Yes, Virginia, there is a religious right

Print More

Religious Right.jpeg

The questions is: How much does it matter?

Back in the 1990s, exit pollsters not very usefully included “religious right” on a list of religious identities for voters to select. The problem was that calling yourself a member of the “religious right” was not claiming a religious identity, but membership in something like a social movement, and you had to think of yourself as an actual movement person to say yes. Most frequent attending white evangelicals didn’t, even those who were staunch values voters.

The point is that, on the one hand, these values voters (aka conservative white evangelicals) have, over the past generation, come to constitute a pretty solid Republican voting bloc; and they’ve come to do so in considerable measure because of the activities of social movement organizations such as the Moral Majority, Christian Coalition, Focus on the Family, the Traditional Values Coalition, etc. etc. And the latter, whether they like it or not (see Sarah Pulliam’s Christianity Today piece of a few days ago), are what constitute the actual religious right.

Now, as has been noted in this space, the full array of currently functioning religious right organizations recently took after the stimulus bill as “anti-Christian” for including boilerplate language forbidding federal funds to be used for religious facilities. This was just about as bogus as the secular conservative attack on the bill for supporting Nancy Pelosi’s pet marsh mice. And now, as rounded up by Religion Dispatches religious right watchdog Bill Berkowitz, the same outfits, again in lockstep, are attacking the Obama administration’s sub-attorney general DOJ nominees. Aside from providing their lefty watchdogs with something to do, does any of this make a difference?

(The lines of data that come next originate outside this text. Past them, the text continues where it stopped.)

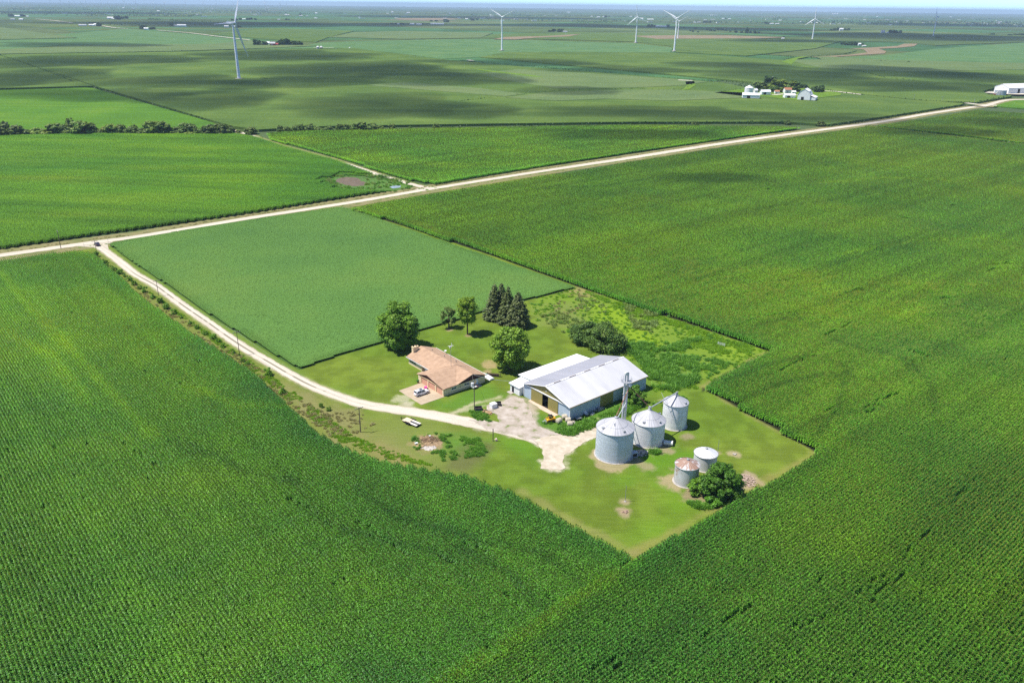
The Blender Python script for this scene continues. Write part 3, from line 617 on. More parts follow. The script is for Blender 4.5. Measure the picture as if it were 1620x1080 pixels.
# names sort as tuft_0..7
ZW = [(gp([(855, 500), (905, 490), (935, 505), (900, 528), (870, 522)]), 1, 90, .7), (gp([(905, 470), (960, 478), (960, 500), (920, 495)]), 1, 40, .6), (gp([(985, 480), (1040, 500), (1040, 520), (1000, 512)]), 1, 60, .8), (gp([(1000, 505), (1030, 510), (1035, 528), (1005, 520)]), 1, 40, .8),
      (gp([(1022, 560), (1060, 548), (1100, 570), (1110, 600), (1070, 620), (1030, 612), (1020, 585)]), 0, 700, .95), (gp([(985, 545), (1030, 545), (1040, 560), (1022, 585), (1010, 570)]), 0, 350, 1.0), (gp([(1045, 552), (1120, 530), (1128, 536), (1060, 562)]), 0, 220, .8), (gp([(1090, 560), (1160, 575), (1120, 600)]), 0, 160, .6),
      (gp([(860, 485), (918, 458), (960, 468), (900, 500)]), 2, 50, .6), (gp([(918, 458), (1100, 518), (1215, 556), (1130, 560), (1000, 500)]), 3, 1500, .8), (WEEDS, 3, 900, .75), (WEEDS, 0, 140, .6), (gp([(895, 682), (912, 672), (970, 652), (1010, 632), (1016, 640), (985, 660), (940, 676), (905, 690)]), 0, 420, .8), (gp([(858, 668), (905, 672), (925, 682), (900, 690), (870, 682)]), 0, 200, .55),
      (gp([(470, 630), (520, 655), (560, 650), (600, 665), (560, 690), (520, 690)]), 2, 170, .5), (gp([(200, 440), (330, 530), (420, 590), (470, 640), (520, 690), (470, 650), (403, 596), (320, 544), (240, 486)]), 2, 300, .5), (gp([(200, 436), (420, 588), (560, 690), (690, 738), (617, 726), (533, 698), (403, 590)]), 3, 1300, .55),
      (gp([(690, 685), (760, 695), (770, 720), (700, 730)]), 0, 300, .5), (gp([(650, 690), (700, 685), (705, 715), (660, 722)]), 0, 40, .6), (gp([(742, 650), (765, 652), (780, 668), (752, 664)]), 0, 130, .5), (gp([(1030, 640), (1075, 625), (1090, 632), (1055, 645)]), 0, 60, .5),
      (gp([(1086, 795), (1150, 800), (1160, 792), (1120, 806), (1095, 802)]), 0, 60, .7), (gp([(1025, 716), (1045, 712), (1040, 720)]), 0, 30, .7)]
PP = []; RO = []; SC = []; ID = []
for poly, kind, cnt, sc in ZW:
    P = np.asarray(poly); got = 0; tries = 0
    while got < cnt and tries < cnt * 60:
        tries += 1
        x, y = rng.uniform(P[:, 0].min(), P[:, 0].max()), rng.uniform(P[:, 1].min(), P[:, 1].max())
        if not inpoly(P, np.array([x]), np.array([y]))[0] or fbm(x * .25, y * .25, 31 + kind, 3) < rng.uniform(.33, .62): continue
        got += 1; PP.append((x, y, 0)); RO.append((0, 0, rng.uniform(0, 6.28))); s = sc * rng.uniform(.6, 1.25); SC.append((s, s, s * rng.uniform(.7, 1.1))); ID.append(kind * 2 + rng.integers(0, 2))
tag(scatter('tall_grass', PP, RO, SC, ID, tf), kind='stuff')
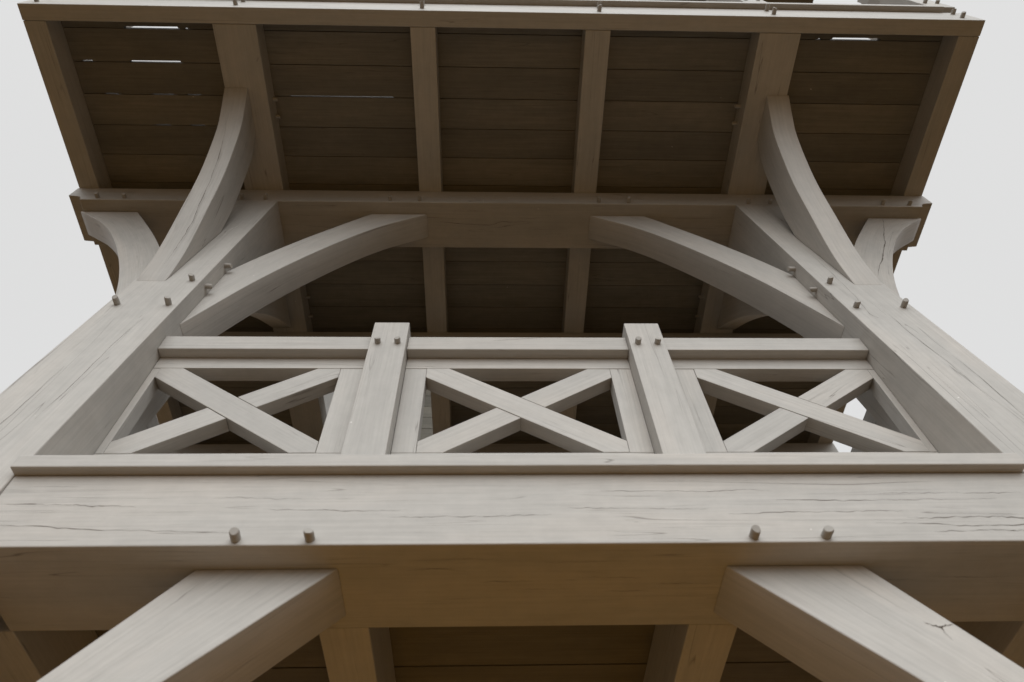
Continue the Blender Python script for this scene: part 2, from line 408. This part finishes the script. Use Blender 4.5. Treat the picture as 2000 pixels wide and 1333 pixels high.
# girts between the posts
GX = PX0 - .001
bm = new_bm(); box_bm(bm, (-GX, .0012, 0), (GX, GB, ZB1), 0)
for z0, z1, x0, x1, wd in ((.073, .04, -1.45, -.8, .0026), (.151, .138, -1.46, -1.1, .0022), (.062, .052, .95, 1.45, .0024),
                          (.105, .112, .55, 1.05, .0018), (.128, .12, .1, .5, .0015), (.095, .1, -.4, 0.05, .0015), (.15, .155, .7, 1.35, .0022), (.035, .04, 1.1, 1.42, .002),
                          (.17, .165, -.9, -.5, .0014), (.125, .12, -.75, -.35, .0014), (.19, .192, .2, .7, .0014), (.175, .18, 1.0, 1.44, .0018), (.085, .083, 1.05, 1.44, .0024)):
    k = 6; pts = [(x0 + (x1 - x0) * i / k, .0012, z0 + (z1 - z0) * i / k + random.uniform(-.003, .003)) for i in range(k + 1)]
    split_strip(bm, (pts, [.0005] + [wd * random.uniform(.3, 1.1) for _ in range(k - 1)] + [.0005], (0, -1, 0)))
for x0, x1, y in ((-.25, -.1, .06), (-.37, -.22, .10), (.03, .2, .075), (.12, .3, .14), (-.15, .02, .155), (.2, .33, .2), (.7, .95, .12), (.85, 1.1, .16), (1.15, 1.35, .15), (.75, .9, .18), (-.1, .12, .19), (.35, .52, .17)):
    k = 4; pts = [(x0 + (x1 - x0) * i / k, y + random.uniform(-.002, .002), 0) for i in range(k + 1)]
    split_strip(bm, (pts, [.0004] + [.0018 * random.uniform(.4, 1.2) for _ in range(k - 1)] + [.0004], (0, 0, -1)))
girt = finish('girt', bm, [PAINT, SPLIT], T)
for x in (-.793, -.598, .595, .792): peg((x, .0012, .021), (0, -1, 0), girt, length=.032, r=.0130)
timber('girt', (-GX, YB - GB, 0), (GX, YB - .0012, ZB1), 0, T)
for s in (-1, 1):
    xa, xb = sorted((s * 1.493, s * 1.803))
    timber('side_girt', (xa, GB + .0015, .001), (xb, YB - GB - .002, ZB1 - .002), 1, T)
for x0, x1 in ((-.623, -.474), (.471, .620)):
    timber('floor_joist', (x0, GB + .0015, .0015), (x1, YB - GB - .002, ZB1 - .0015), 1, T)

# floor planks, laid along x
def planks(z, ys, x0, x1, parent, th=.04, notches=(), hatch=None, gap=.0035, mat=None):
    for i, (ya, yb) in enumerate(zip(ys, ys[1:])):
        spans = [(x0, x1)]
        if hatch and ya > hatch[2] - .02 and yb < hatch[3] + .02: spans = [(x0, hatch[0]), (hatch[1], x1)]
        for sx0, sx1 in spans:
            bm = new_bm()
            dz = random.uniform(-.0015, .0015)
            cuts = [n for n in notches if n[0] == i and sx0 <= n[1] and n[2] <= sx1]
            # one outline with the wider joint cut out of its far edge
            zb, zt = z + dz, z + dz + th
            y1 = yb - gap
            out = [(sx0, ya), (sx1, ya), (sx1, y1)]
            for n in sorted(cuts, key=lambda q: -q[1]): out += [(n[2], y1), (n[2] - .004, y1 - n[3]), (n[1] + .006, y1 - n[3] * .9), (n[1], y1)]
            out.append((sx0, y1))
            uvl = bm.loops.layers.uv['grain']
            r = [[bm.verts.new((x, y, h)) for x, y in out] for h in (zb, zt)]
            fs = [bm.faces.new(r[0][::-1]), bm.faces.new(r[1])]
            for k in range(len(out)):
                j = (k + 1) % len(out); fs.append(bm.faces.new((r[0][k], r[0][j], r[1][j], r[1][k])))
            for q, f in enumerate(fs):
                for l in f.loops: l[uvl].uv = (l.vert.co.x, l.vert.co.y + (.7 if q == 1 else 0) + (l.vert.co.z if q > 1 else 0))
            xs = sx0
            for n in sorted(cuts, key=lambda q: q[1]) + [(0, sx1, sx1, 0)]:      # tongue, missing where the joint is open
                if n[1] - xs > .01: box_bm(bm, (xs + .001, y1 - .002, z + dz + th * .55), (n[1] - .001, yb + .001, z + dz + th - .001), 0)
                xs = n[2]
            finish('plank', bm, mat or BOARD, parent, bevel=.0015)
planks(ZB1, [GB + .04] + [.595 + .1955 * i for i in range(12)], -PX0 + .003, PX0 - .003, T, mat=FLOOR)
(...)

At this point, I have my doubts. Like Limbaugh dittohead performance art, it seems to signify little more than sound and fury, designed to show the folks who provide the funding that the groups are actually doing something. Because that’s the first order of business for established social movement organizations (left or right)–assuring their own continued existence by appealing to the true believers. In that sense, they’re like the House and Senate Republicans, only more so.

Meanwhile, that big voting bloc of conservative white evangelicals live in the real world of layoffs and collapsed housing prices. Like the Republican governors (and the Chamber of Commerce and the National Association of Manufacturers), they are not likely to spurn the lifeline for the sake of ideology. Or as Berthold Brecht put it, “Erst kommt das Fressen, dann kommt die Moral” (feeding comes first, then moral values). And so the religious right is caught between a rock and a soft space.

  • I have always wondered about the fuss over the “faith-based” funding issue that you’re getting out here. Thousands — if not tens of thousands — of faith-based operations operate without such contradiction. The best models are the various Catholic Charities and Jewish Family Services operations around the country. They are separate from a religious body, but clearly driven (and funded primarily) by adherents of a certain faith. As technically independent entities, they cannot discriminate in hiring or services, but can shape their services for a particular clientele (again, without discriminating against people who want to use those services.
    Thus, it would seem to me that the religious right — as you indicate, more a political/social grouping than a religious practice one — could welcome federal funding for social service programs by simply setting up models based on the above. That way, they can play by the same rules as everyone else.